For many music obsessives including Brewster, the 1990s brought a fresh appreciation of disco’s legacy – through club records sampling from ‘70s labels like Salsoul.

“Almost everything that we now take for granted in electronic dance music, happened under disco: the 12-inch single, the way that a sound system is configured, the modern remix,” says Brewster. “Disco was probably the first music specifically made for club sound systems. The idea of it being about pleasure, celebrating your youthfulness, your sexuality, chimed with the club environment. When you hear this music, that’s still what you picture a dancefloor should be.”

Disco’s modern champions include London-based, globally-touring club quartet, Horse Meat Disco. Besides their packed weekly parties, they host a show on dance station Rinse FM (where Nicky Siano also hosts podcasts), and recently released their debut single, Waiting For You To Call.

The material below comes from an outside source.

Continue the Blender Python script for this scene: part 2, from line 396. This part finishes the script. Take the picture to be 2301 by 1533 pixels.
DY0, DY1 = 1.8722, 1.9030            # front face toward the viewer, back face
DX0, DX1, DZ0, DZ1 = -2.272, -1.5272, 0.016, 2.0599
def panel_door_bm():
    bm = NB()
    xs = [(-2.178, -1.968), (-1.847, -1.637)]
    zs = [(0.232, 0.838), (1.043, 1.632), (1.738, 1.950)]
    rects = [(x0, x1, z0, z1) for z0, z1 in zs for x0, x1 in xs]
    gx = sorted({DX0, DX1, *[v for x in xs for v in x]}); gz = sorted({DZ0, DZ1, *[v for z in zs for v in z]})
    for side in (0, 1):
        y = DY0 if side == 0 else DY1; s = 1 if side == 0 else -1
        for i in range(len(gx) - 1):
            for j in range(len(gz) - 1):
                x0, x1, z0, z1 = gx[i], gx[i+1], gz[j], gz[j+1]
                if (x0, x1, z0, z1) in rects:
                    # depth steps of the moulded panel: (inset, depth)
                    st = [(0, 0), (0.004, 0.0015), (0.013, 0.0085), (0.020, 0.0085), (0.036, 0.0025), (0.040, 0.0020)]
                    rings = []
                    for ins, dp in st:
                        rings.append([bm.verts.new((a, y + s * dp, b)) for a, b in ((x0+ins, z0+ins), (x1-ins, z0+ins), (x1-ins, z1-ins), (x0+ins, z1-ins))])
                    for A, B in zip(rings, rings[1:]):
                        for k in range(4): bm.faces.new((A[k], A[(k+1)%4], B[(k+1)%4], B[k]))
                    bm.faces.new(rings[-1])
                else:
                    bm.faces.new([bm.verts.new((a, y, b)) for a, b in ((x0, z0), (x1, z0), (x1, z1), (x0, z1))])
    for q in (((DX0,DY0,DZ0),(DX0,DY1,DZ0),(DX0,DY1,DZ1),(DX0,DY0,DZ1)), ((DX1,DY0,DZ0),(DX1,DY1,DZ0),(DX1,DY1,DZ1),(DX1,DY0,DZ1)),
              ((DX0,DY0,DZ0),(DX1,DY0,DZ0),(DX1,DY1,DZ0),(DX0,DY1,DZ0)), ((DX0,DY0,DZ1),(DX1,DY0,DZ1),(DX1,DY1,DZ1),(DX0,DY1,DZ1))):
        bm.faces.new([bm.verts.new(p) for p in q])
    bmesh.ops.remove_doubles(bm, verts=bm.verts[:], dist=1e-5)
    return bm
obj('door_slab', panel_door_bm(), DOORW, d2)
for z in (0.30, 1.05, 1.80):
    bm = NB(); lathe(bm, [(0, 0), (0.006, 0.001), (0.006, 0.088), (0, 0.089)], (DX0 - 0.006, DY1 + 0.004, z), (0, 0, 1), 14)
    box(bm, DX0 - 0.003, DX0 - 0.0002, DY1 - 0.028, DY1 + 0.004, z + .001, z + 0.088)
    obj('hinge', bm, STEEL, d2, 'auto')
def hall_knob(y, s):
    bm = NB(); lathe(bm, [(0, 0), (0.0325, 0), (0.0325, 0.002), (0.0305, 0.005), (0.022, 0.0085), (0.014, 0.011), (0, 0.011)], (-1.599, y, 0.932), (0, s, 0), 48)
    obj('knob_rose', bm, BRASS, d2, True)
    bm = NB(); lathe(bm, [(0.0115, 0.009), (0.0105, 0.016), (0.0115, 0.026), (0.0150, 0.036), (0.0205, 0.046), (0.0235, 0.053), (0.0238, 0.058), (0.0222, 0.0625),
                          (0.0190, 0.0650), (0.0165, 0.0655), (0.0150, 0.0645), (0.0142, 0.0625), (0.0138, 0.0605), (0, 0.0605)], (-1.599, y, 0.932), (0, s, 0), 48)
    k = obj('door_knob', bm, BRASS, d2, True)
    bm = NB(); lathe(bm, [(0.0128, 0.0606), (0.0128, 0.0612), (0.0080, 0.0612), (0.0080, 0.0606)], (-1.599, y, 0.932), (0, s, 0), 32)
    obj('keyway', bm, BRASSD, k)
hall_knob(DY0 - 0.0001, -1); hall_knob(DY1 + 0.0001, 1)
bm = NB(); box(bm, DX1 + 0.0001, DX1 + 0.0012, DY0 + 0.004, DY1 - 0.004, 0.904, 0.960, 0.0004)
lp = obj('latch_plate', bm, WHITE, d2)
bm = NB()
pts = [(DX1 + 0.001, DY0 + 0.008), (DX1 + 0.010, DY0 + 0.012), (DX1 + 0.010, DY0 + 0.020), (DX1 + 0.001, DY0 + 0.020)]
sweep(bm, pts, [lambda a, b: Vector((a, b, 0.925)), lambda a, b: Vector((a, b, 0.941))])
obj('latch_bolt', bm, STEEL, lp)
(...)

HMD co-founder James Hillard grew up in rural Somerset, where he recalls being entranced by the disco 45s collected by his father, a local DJ. By the late-‘90s, Hillard was studying in London, exploring the city’s club scene (where cool nights at Plastic People and 333 blended house and disco), and building his own musical identity.

“It was probably around this time that I realised both that I was gay, and disco music represented a gay culture that I found inspiring,” says Hillard. “When HMD came about, it was celebrating the music I loved, but also recognising that disco music was a great leveller, which enabled us to develop a wonderfully diverse crowd; that’s why we described it as a queer party for everyone. Disco music was the perfect conduit to foster this sense of togetherness through diversity.

“In a world where pretty much all dance music is made on computers with no live musicians, disco’s energy is like a breath of fresh air.”